Come già accennato, il gancio di Settimia con Cava de’ Tirreni è stata la famiglia di Angela De Vivo e Giovanni Benincasa, che nel Rione Filangieri abitano da oltre quarant’anni. Angela conobbe Settimia a Cetara nel 1994, attraverso una comune amica, e da allora è stata un’amicizia sempre più forte, di natura quasi familiare. La casa di Angela e Giovanni è stata per Settimia una seconda casa, dove ha trascorso tante volte le sue vacanze, o anche delle semplici permanenze: era il suo “rifugio”, uno dei suoi “gusci d’amore”.


Il ricordo di Angela e Giovanni


Così la ricorda Angela: “Settimia è stata per me una madre, una sorella, un’amica. Le tante volte che è venuta a casa nostra è stata trattata come la persona di famiglia che oramai era diventata. Mio marito Giovanni negli ultimi tempi le cedeva addirittura il suo posto nel letto matrimoniale.
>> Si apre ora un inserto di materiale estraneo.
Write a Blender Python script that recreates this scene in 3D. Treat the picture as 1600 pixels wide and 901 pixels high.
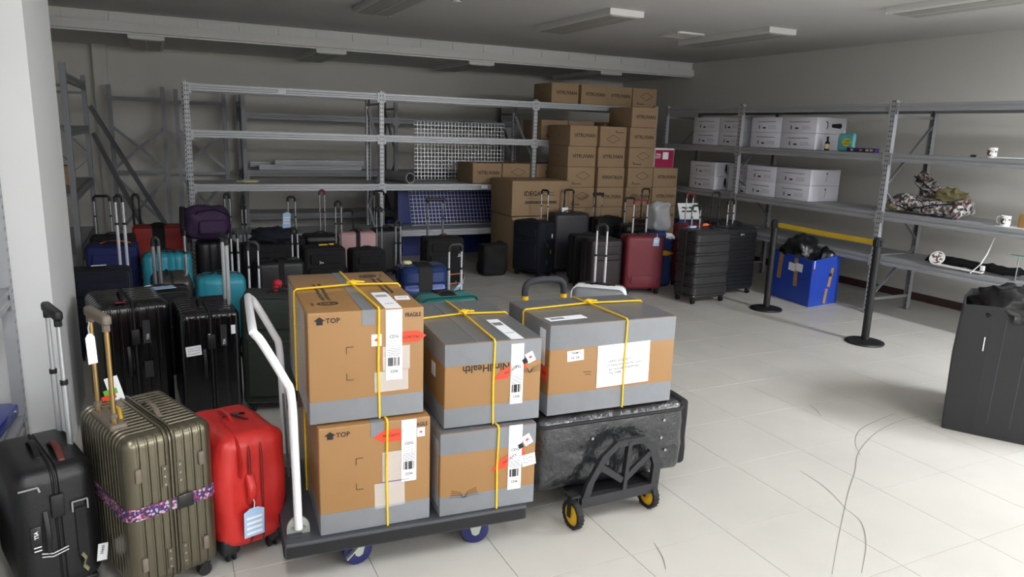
import bpy, bmesh, math, random
from mathutils import Vector, Matrix, noise
random.seed(7)
for o in list(bpy.data.objects): bpy.data.objects.remove(o)
scene = bpy.context.scene
COL = scene.collection
PI = math.pi
R = math.radians

# ------------------------------------------------------------------ camera
cam_d = bpy.data.cameras.new('camera'); cam = bpy.data.objects.new('camera', cam_d); COL.objects.link(cam)
cam_d.sensor_width = 36; cam_d.lens = 25.50; cam_d.clip_start = .05; cam_d.clip_end = 60
_r = Vector((0.90057, -0.43349, 0.0325958)); _u = Vector((0.0629826, 0.2043023, 0.9768796)); _f = Vector((0.4301244, 0.8776954, -0.2112907))
cam.matrix_world = Matrix(((_r.x, _u.x, -_f.x, 0), (_r.y, _u.y, -_f.y, 0), (_r.z, _u.z, -_f.z, 1.8), (0, 0, 0, 1)))
scene.camera = cam

# ------------------------------------------------------------------ world, exposure
world = bpy.data.worlds.new('world'); scene.world = world; world.use_nodes = True
world.node_tree.nodes['Background'].inputs[0].default_value = (.8, .85, .9, 1)
world.node_tree.nodes['Background'].inputs[1].default_value = 0.02
scene.view_settings.view_transform = 'Standard'; scene.view_settings.look = 'None'
scene.view_settings.gamma = 1; scene.view_settings.use_curve_mapping = False
scene.view_settings.exposure = 0.0

# lit ceiling lamps near and behind the camera (each lamp's own area light sits in ceiling_lamp below)
LAMP_W = 146; FILL_W = 31
LIT = [(6.3, 0.9, 1.15), (4.25, 0.9, .08), (2.15, 0.9, .06), (-.02, 0.9, .2), (6.3, -2.1, .4), (4.25, -2.1, .1), (2.15, -2.1, .08), (-.02, -2.1, .18), (6.3, -5.1, 1.75), (4.25, -5.1, 1.0), (2.15, -5.1, .3), (-.02, -5.1, .22)]

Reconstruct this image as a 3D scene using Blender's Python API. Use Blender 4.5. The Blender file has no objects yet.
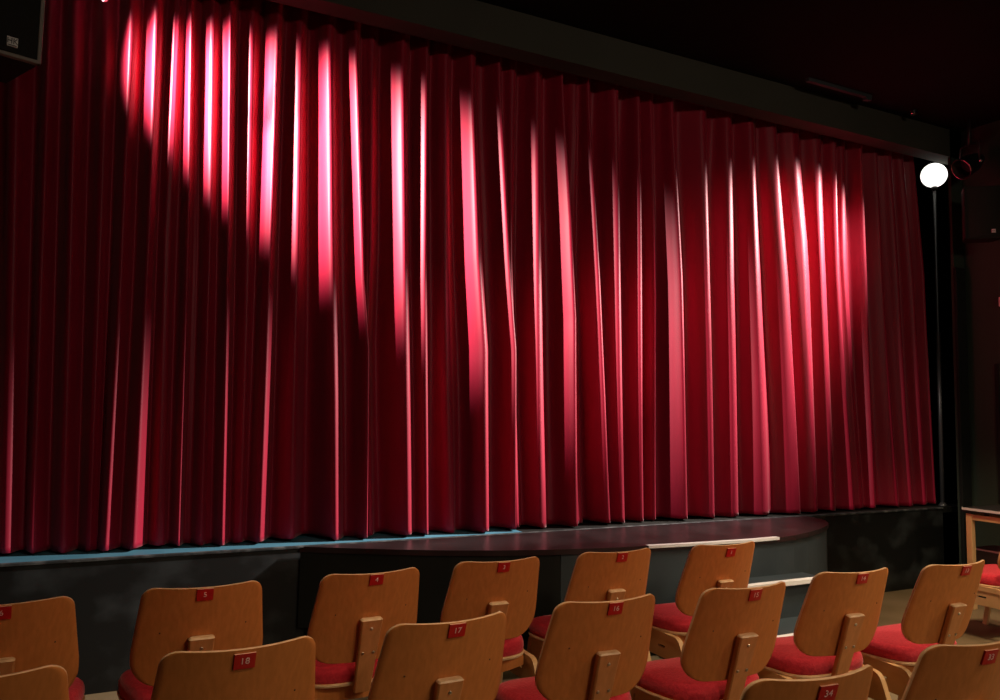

E così ho avuto modo di conoscere anche le sue notti “terribili”. Mentre di giorno era decisa, forte, aggressiva, allegra, di notte, prima di cercare di addormentarsi (spesso invano), sussurrava: “Adesso io torno nel lager”. Era il momento in cui i ricordi dei suoi anni rubati le mordevano l’anima e il cuore. Ma poi, al mattino, tornava la leonessa di sempre. Le ho voluto un gran bene. Ancora oggi mi manca, tanto, tantissimo. Giovanni conferma e aggiunge: “Con Settimia sono stato ad Auschwitz, ho visto con lei la sua baracca, il suo “letto”, quasi un loculo di cimitero, che doveva dividere con altre sei o sette persone. Non dimenticherò mai la stretta al cuore, l’impressione violenta che ho subito, non dimenticherò mai lo sguardo e la voce di Settimia mentre ci mostrava la “casa del suo dolore”, non dimenticherò mai la sua amicizia.